En psychiatrie, je veux saluer la décision du Conseil constitutionnel du 19 juin dernier, qui a déclaré inconstitutionnel l'article sur les mesures d'isolement et de contention de la loi du 26 janvier 2016 de modernisation de notre système de santé, au motif qu'il ne prévoit pas l'intervention du juge judiciaire pour contrôler ces mesures. La loi a constitué un progrès, car elle a apporté des précisions sur ces mesures, qui doivent être très courtes et prises en dernier recours, mais elle n'avait pas prévu de recours au juge pour prendre de telles décisions. Le Conseil constitutionnel a donné six mois au législateur pour modifier cette loi.

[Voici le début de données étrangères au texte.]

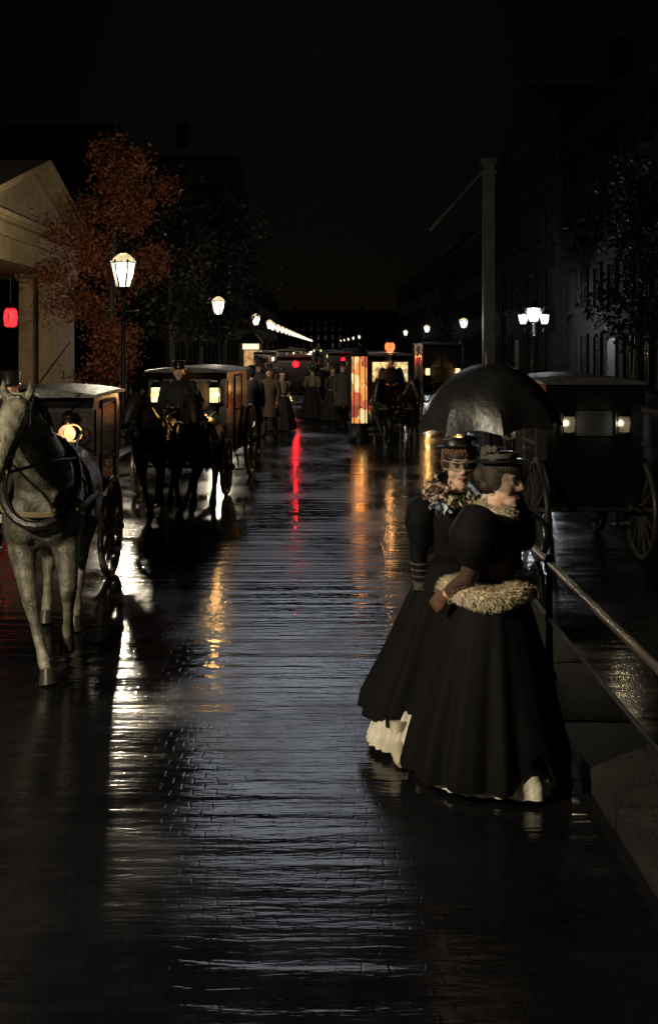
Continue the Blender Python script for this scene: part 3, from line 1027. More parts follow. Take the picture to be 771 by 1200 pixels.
def horse(label, loc, rz, coat, mane, strap, size=1.0, mirror=False, group=None, rosette=True):
    t = thing('horse', label, 'horse', loc, rz, group)
    t.scale = (-size if mirror else size, size, size)
    def use(n, me, mat):
        o = link(n, me.copy(), mat, t)
        return o
    use('body', HB[0], M[coat])
    for h in HB[1]:
        use('hoof', h, M['hoof'])
    use('mane', HB[2], M[mane])
    use('tail', HB[3], M[mane])
    # bridle: cheek pieces, brow band, nose band, bit rings, blinkers
    br = MB()
    def ring(c, rx, ry, n_, tilt, r=.012, wd=1.8):
        pts = []
        for k in range(17):
            a = 2 * PI * k / 16
            v = Vector((rx * math.cos(a), ry * math.sin(a), 0))
            pts.append(Vector(c) + Euler(tilt).to_matrix() @ v)
        br.tube(pts, r, 6, False)
    ring((-.18, -.57, 1.60), .094, .094, 16, (R(28), R(10), 0))
    ring((-.115, -.42, 1.86), .122, .125, 16, (R(35), R(12), 0))
    for s in (-1, 1):
        br.tube([(-.11 + s * .118, -.40, 1.86), (-.15 + s * .112, -.47, 1.72), (-.18 + s * .092, -.56, 1.60), (-.2 + s * .075, -.61, 1.48)], .012, 6)
        br.box((-.12 + s * .128, -.47, 1.79), (.012, .10, .09), (R(-30), 0, s * R(12)), 0.004)
    br.build('bridle', M['leather'], t)
    bt = MB()
    for s in (-1, 1):
        bt.torus((-.2 + s * .078, -.615, 1.47), .026, .006, 14, 5, 'x')
    bt.build('bit', M['brass'], t)
    # collar round the base of the neck, breast strap, girth, back strap
    cl = MB()
    pts = []
    for k in range(25):
        a = 2 * PI * k / 24
        x = .285 * math.cos(a)
        u = .36 * math.sin(a)
        pts.append((x, .02 + .62 * u + .04, 1.33 + .80 * u))
    cl.tube(pts, .034, 8, False)
    cl.build('collar', M['leather'], t)
    bs = MB()
    pts = []
    for k in range(21):
        a = PI * (-0.02 - 1.0 * k / 20) if False else PI + PI * k / 20
        pts.append((.33 * math.cos(a), .14 + .245 * math.sin(a) * 1.0 - 0.0, 1.13 + .02 * math.cos(2 * a)))
    pts = [(-.34, .9, 1.12)] + pts + [(.34, .9, 1.12)]
    bs.tube(pts, .022, 6)
    bs.build('breast_strap', M[strap], t)
    gs = MB()
    pts = [(.325 * math.cos(2 * PI * k / 24), .62, 1.125 + .375 * math.sin(2 * PI * k / 24)) for k in range(25)]
    gs.tube(pts, .025, 6, False)
    gs.tube([(0, .62, 1.5), (0, 1.0, 1.5), (0, 1.4, 1.5), (0, 1.6, 1.38)], .018, 6)
    gs.tube([(-.3, 1.35, 1.12), (-.26, 1.58, 1.12), (0, 1.70, 1.14), (.26, 1.58, 1.12), (.3, 1.35, 1.12)], .022, 6)
    gs.build('girth', M['leather'], t)
    rn = MB()
    for s in (-1, 1):
        rn.tube([(-.2 + s * .078, -.61, 1.47), (-.06 + s * .17, -.25, 1.50), (s * .25, .10, 1.48), (s * .2, .65, 1.55), (s * .14, 1.5, 1.56), (s * .1, 2.1, 1.45)], .012, 6)
    rn.build('reins', M['leather'], t)
    if rosette:
        MB().ball((.30, -.03, 1.16), (.05, .03, .05), 12, 8).build('rosette', M['brass'], t)
    return t


GX, GY = X(47, 7.25), 7.25
gh = horse('grey horse in black harness trotting toward the viewer on the left', (GX, GY, 0), R(7), 'grey_horse', 'mane_pale', 'strap')
gh.scale = (0.92, 1.0, 1.0)
PXC = -2.15
hor0 = horse('dark bay horse of the carriage pair, nearer the street lamp', (PXC - .24, 14.05, 0), R(-4), 'dark_horse', 'mane_dark', 'leather', .84)
horse('dark bay horse of the carriage pair, on the side of the big wheels', (PXC + .36, 13.9, 0), R(-4), 'dark_horse', 'mane_dark', 'leather', .84, mirror=True)


# ------------------------------------------------------------------ carriages
def wheel(parent, c, r, n_sp=12):
    w_ = MB()
    c = Vector(c)
    w_.torus(c, r - .045, .030, 40, 8, 'x', 0.9)
    w_.tube([c + Vector((-.11, 0, 0)), c + Vector((.11, 0, 0))], [.05, .05], 10)
    w_.tube([c + Vector((-.05, 0, 0)), c + Vector((.05, 0, 0))], [.085, .085], 12)
    for k in range(n_sp):
        a = 2 * PI * k / n_sp + .1
        d = Vector((0, math.cos(a), math.sin(a)))
        w_.tube([c + d * .06, c + d * (r * .5), c + d * (r - .05)], [.026, .019, .016], 6)
    o = w_.build('wheel', M['wheel'], parent)
    MB().torus(c, r - .010, .012, 48, 6, 'x', 2.4).build('tyre', M['tyre'], o)
    MB().tube([c + Vector((-.13, 0, 0)), c + Vector((.13, 0, 0))], [.03, .03], 8).build('hub_cap', M['brass'], o)
    return o


def side_lamp(parent, c, mat, round_=False):
    c = Vector(c)
    h = MB()
    if round_:
        h.torus(c + Vector((0, -.05, 0)), .085, .018, 20, 6, 'x')
        h.bm.transform(Matrix.Translation(c) @ Matrix.Rotation(R(90), 4, 'Z') @ Matrix.Translation(-c))
        h.lathe([(.03, .08), (.05, .11), (.05, .15), (.07, .16), (.02, .21)], c, 10)
        h.tube([c + Vector((0, 0, -.08)), c + Vector((0, 0, -.26))], [.025, .018], 8)
        h.ball(c + Vector((0, .05, 0)), (.085, .045, .085))
    else:
        h.box(c + Vector((0, .085, 0)), (.17, .03, .24), bevel=.005)
        for s in (-1, 1):
            for q in (-1, 1):
                h.tube([c + Vector((s * .075, q * .075, -.12)), c + Vector((s * .085, q * .085, .12))], .010, 5)
        h.lathe([(.135, .115), (.11, .14), (.06, .19), (.06, .23), (.075, .24), (.02, .28)], c, 4, rot=PI / 4)
        h.lathe([(.02, -.30), (.035, -.22), (.04, -.17), (.11, -.145), (.12, -.115)], c, 4, rot=PI / 4)
    o = h.build('side_lamp', M['lacquer'], parent)
    if round_:
        MB().ball(c + Vector((0, -.05, 0)), (.08, .05, .08), 16, 10).build('lens', mat, o)
        flame(OIL, parent, c + Vector((0, -.05, 0)))
    else:
        MB().box(c + Vector((0, -.005, 0)), (.135, .135, .22)).build('lens', mat, o, 0)
        flame(CANDLE, parent, c + Vector((0, -.01, 0)))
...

Depuis le déconfinement, l'administration pénitentiaire a diffusé deux notes, l'une pour la période allant du 11 mai au 2 juin, l'autre du 2 juin au 22 juin. Les parloirs ont repris, mais avec un visiteur seulement, une fois par semaine et sans enfant ; les activités collectives étaient très réduites jusqu'au 2 juin ; depuis le 11 mai, tous les agents, et pas seulement ceux qui sont au contact des détenus, portent un masque. Depuis le 2 juin, on assiste à une reprise progressive des transferts, les parloirs sont étendus à deux visiteurs et aux enfants de plus de seize ans. En revanche, les unités de vie familiale et les parloirs familiaux n'ont pas repris. La reprise des ateliers se fait progressivement. Malgré ces prescriptions de l'administration pénitentiaire, on nous a signalé un endroit où les mineurs sont toujours refusés, un autre où le père d'un détenu a été refoulé parce qu'il avait plus de 70 ans...

Durant ce mandat, je suis satisfaite de voir que j'ai pu faire bouger les choses dans le domaine de la psychiatrie. Nous avons lancé un pavé dans la mare en 2016 avec une recommandation en urgence à Bourg-en-Bresse, où des personnes étaient attachées depuis un an. Cet électrochoc a permis de déboucher sur une loi.